Nel caso all’esame, significativo è il richiamo – contenuto nel ricorso, di cui, peraltro, si assume violazione di giudicato - della sentenza n. 197 del 2024, che ha deciso nel senso dell’illegittimità costituzionale dell’art. 49 della legge regionale n. 3/2024, di cui la norma regionale impugnata costituirebbe (asseritamente, una non consentita) sostanziale riedizione.
Si vuole qui rimarcare il brano contenuto nel punto 2.1.3. del diritto della citata sentenza n. 197, laddove la Corte ha ritenuto rilevante ai fini del decidere quanto, in proposito, controdedotto dalla difesa regionale, e cioè che “le variazioni in aumento” derivanti dalla nuova spesa sanitaria conseguenti alla norma regionale oggetto di scrutinio non avrebbero comprtato l’esorbitanza dai limiti derivanti dai valori nazionali di riferimento, nel senso che “l’incremento delle tariffe avrebbe trovato copertura nel piano di rientro, così dovendosi considerare superato il divieto di aggravamento delle spese di cui alla norma interposta evocata dal ricorrente” (l’art. 2, comma 80, della legge n. 191 del 2009).
La Corte ha preso in considerazione detta significativa controdeduzione, che trova, infatti, pieno fondamento nella citata norma interposta statale, nel senso dell’operare della preclusione di ulteriori spese sanitarie solo in caso di dimostrato inadempimento del concordato (tra Stato e Regione) piano di rientro dal disavanzo regionale sanitario; tuttavia, la Corte medesima ha superato l’eccezione di merito sollevata dalla difesa regionale sulla base del rilievo che il “dato di fatto allegato” dalla Regione è “rimasto privo di dimostrazione”, tant’è che la difesa erariale, nel corso dell’udienza pubblica lo ha specificamente contestato, “sostenendo che nessuna previsione del piano di rientro ha contemplato la possibilità, per la Regione Siciliana, di aumentare le tariffe per le prestazioni assistenziali indicate dall’art. 49 della legge regionale in esame”.

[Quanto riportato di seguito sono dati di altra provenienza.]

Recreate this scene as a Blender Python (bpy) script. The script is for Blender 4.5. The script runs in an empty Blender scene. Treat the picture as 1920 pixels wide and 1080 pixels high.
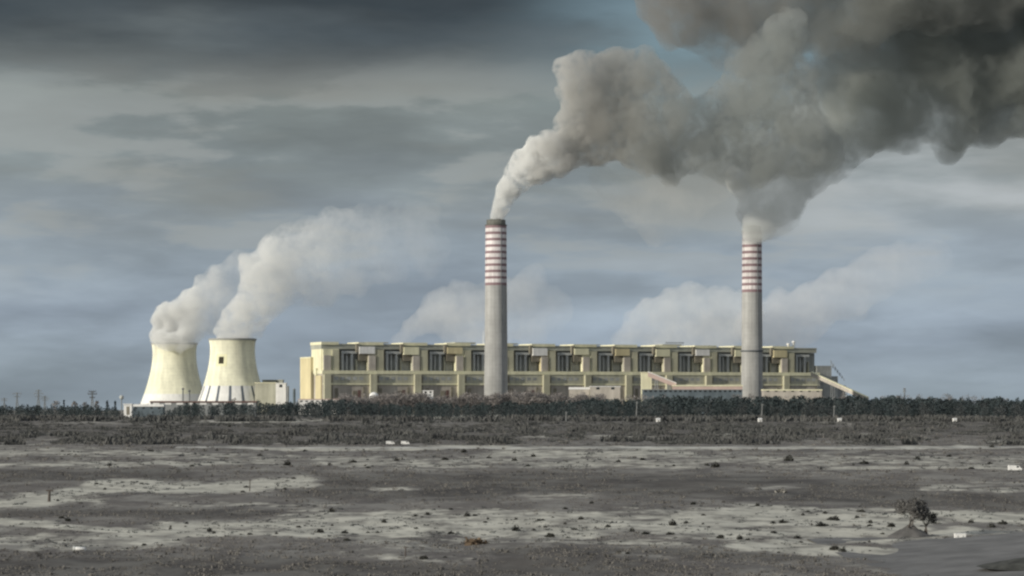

A tal riguardo, il segnalato passaggio della sentenza n. 197 avvalora quanto (dianzi) osservato con riferimento all’impostazione del ricorso del Governo contro la legge della Regione Puglia (Ricorso per legittimità costituzionale 14 gennaio 2025, n. 2, in GU 1a Serie Speciale - Corte Costituzionale n.5 del 29-1-2025), circa, cioè, il carattere “non inibente”, in sé, della previsione per legge di una prestazione sanitaria da parte di una Regione in disavanzo sanitario dovendosi, piuttosto, previamente acclarare la sussistenza o meno dell’aggravamento della nuova spesa sanitaria introdotta dalla legge regionale in relazione al percorso di ripiano del disavanzo sanitario in cui la Regione versi.
Quanto poi alle criticità dell’impianto del ricorso governativo avverso alla Regione regionale all’esame trovano conferma i rilievi già evidenziati in relazione all’analogo ricorso presentato contro la legge della Regione Puglia, in relazione ad una inversione dell’ordine delle questioni di legittimità costituzionali che avrebbero potuto essere sollevate, essendosi concentrato il Presidente del Consiglio a una formulazione della censura in relazione al parametro di cui all’art. 117, comma 3, Cost. e non anche, e prioritariamente, all’art. 117, comma 2, lett. m), Cost.